WRITTEN INSTRUCTION =
Output the first line of the listing and each line after it, up to and including the line that contains "bpy.data.objects['yard_ground'].location.y = 1.3", exactly as written, minus the pictures.

SUPPLIED MATERIAL =
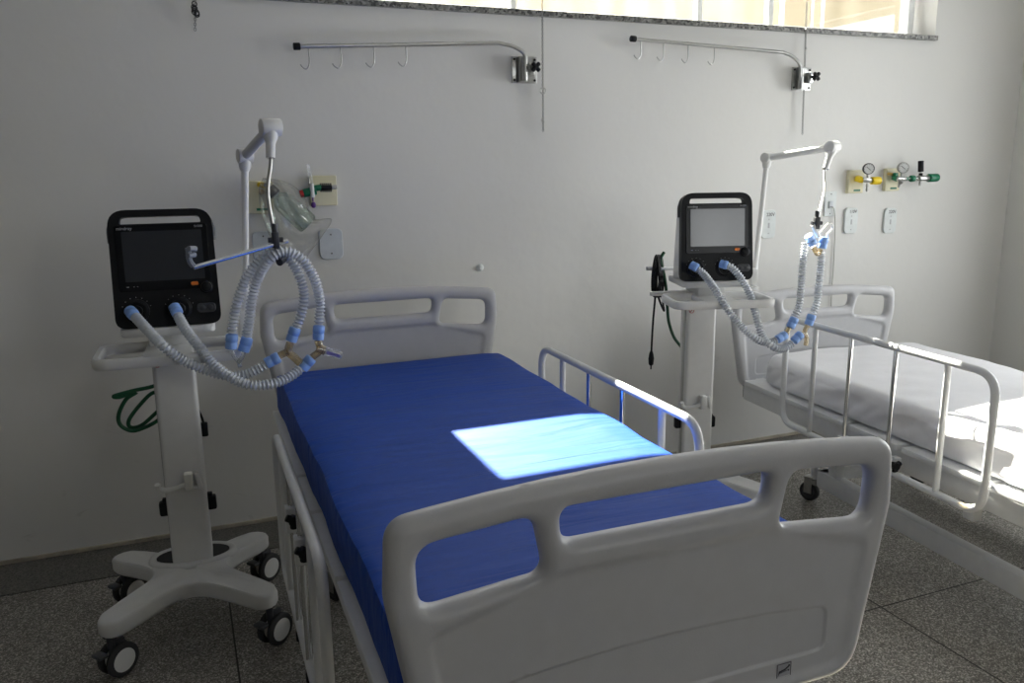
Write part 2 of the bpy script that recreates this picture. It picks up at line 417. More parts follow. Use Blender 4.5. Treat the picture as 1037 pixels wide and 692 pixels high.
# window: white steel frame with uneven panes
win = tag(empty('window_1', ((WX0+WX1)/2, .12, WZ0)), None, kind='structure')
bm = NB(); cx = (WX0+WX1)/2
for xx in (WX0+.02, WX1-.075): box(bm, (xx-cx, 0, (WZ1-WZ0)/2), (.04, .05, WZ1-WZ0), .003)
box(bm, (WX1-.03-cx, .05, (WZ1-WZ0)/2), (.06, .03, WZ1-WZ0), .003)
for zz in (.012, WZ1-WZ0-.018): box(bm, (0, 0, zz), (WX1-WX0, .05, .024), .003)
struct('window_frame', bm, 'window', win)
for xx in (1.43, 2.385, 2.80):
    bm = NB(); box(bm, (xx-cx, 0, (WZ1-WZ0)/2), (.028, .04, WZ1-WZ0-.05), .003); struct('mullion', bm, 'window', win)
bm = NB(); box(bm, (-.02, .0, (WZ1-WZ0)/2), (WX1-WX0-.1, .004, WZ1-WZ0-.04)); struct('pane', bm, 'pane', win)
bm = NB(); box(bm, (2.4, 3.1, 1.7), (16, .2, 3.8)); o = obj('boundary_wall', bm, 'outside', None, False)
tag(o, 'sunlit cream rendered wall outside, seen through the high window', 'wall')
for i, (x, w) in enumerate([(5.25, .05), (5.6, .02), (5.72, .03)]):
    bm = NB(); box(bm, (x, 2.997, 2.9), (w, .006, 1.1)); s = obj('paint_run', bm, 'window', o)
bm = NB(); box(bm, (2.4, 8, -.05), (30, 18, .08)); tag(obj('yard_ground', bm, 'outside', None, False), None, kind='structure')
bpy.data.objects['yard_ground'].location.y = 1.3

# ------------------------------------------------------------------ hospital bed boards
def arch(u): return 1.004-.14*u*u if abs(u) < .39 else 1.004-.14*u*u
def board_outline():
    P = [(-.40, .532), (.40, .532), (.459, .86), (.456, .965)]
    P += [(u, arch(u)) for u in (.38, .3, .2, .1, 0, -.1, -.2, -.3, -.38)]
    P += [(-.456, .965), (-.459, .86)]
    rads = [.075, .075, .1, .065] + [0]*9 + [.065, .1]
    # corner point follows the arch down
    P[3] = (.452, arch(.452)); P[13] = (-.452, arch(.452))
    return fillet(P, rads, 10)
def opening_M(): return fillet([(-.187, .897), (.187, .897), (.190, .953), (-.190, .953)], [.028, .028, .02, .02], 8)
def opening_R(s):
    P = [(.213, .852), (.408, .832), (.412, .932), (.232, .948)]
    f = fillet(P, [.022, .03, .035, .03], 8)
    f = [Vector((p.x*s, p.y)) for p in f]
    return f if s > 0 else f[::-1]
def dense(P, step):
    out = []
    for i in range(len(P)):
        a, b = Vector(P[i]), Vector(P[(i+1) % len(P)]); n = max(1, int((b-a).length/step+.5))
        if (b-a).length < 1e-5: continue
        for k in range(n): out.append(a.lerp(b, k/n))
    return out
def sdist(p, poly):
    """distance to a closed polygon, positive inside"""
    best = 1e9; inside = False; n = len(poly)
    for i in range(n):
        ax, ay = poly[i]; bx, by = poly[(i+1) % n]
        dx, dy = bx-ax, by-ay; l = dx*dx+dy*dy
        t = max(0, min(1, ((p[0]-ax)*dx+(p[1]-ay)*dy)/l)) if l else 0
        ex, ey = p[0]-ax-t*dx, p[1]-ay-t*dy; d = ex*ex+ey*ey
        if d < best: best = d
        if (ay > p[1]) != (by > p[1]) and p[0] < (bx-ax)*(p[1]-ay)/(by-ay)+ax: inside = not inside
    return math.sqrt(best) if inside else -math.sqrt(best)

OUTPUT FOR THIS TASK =
Write part 2 of the bpy script that recreates this picture. It picks up at line 417. More parts follow. Use Blender 4.5. Treat the picture as 1037 pixels wide and 692 pixels high.
# window: white steel frame with uneven panes
win = tag(empty('window_1', ((WX0+WX1)/2, .12, WZ0)), None, kind='structure')
bm = NB(); cx = (WX0+WX1)/2
for xx in (WX0+.02, WX1-.075): box(bm, (xx-cx, 0, (WZ1-WZ0)/2), (.04, .05, WZ1-WZ0), .003)
box(bm, (WX1-.03-cx, .05, (WZ1-WZ0)/2), (.06, .03, WZ1-WZ0), .003)
for zz in (.012, WZ1-WZ0-.018): box(bm, (0, 0, zz), (WX1-WX0, .05, .024), .003)
struct('window_frame', bm, 'window', win)
for xx in (1.43, 2.385, 2.80):
    bm = NB(); box(bm, (xx-cx, 0, (WZ1-WZ0)/2), (.028, .04, WZ1-WZ0-.05), .003); struct('mullion', bm, 'window', win)
bm = NB(); box(bm, (-.02, .0, (WZ1-WZ0)/2), (WX1-WX0-.1, .004, WZ1-WZ0-.04)); struct('pane', bm, 'pane', win)
bm = NB(); box(bm, (2.4, 3.1, 1.7), (16, .2, 3.8)); o = obj('boundary_wall', bm, 'outside', None, False)
tag(o, 'sunlit cream rendered wall outside, seen through the high window', 'wall')
for i, (x, w) in enumerate([(5.25, .05), (5.6, .02), (5.72, .03)]):
    bm = NB(); box(bm, (x, 2.997, 2.9), (w, .006, 1.1)); s = obj('paint_run', bm, 'window', o)
bm = NB(); box(bm, (2.4, 8, -.05), (30, 18, .08)); tag(obj('yard_ground', bm, 'outside', None, False), None, kind='structure')
bpy.data.objects['yard_ground'].location.y = 1.3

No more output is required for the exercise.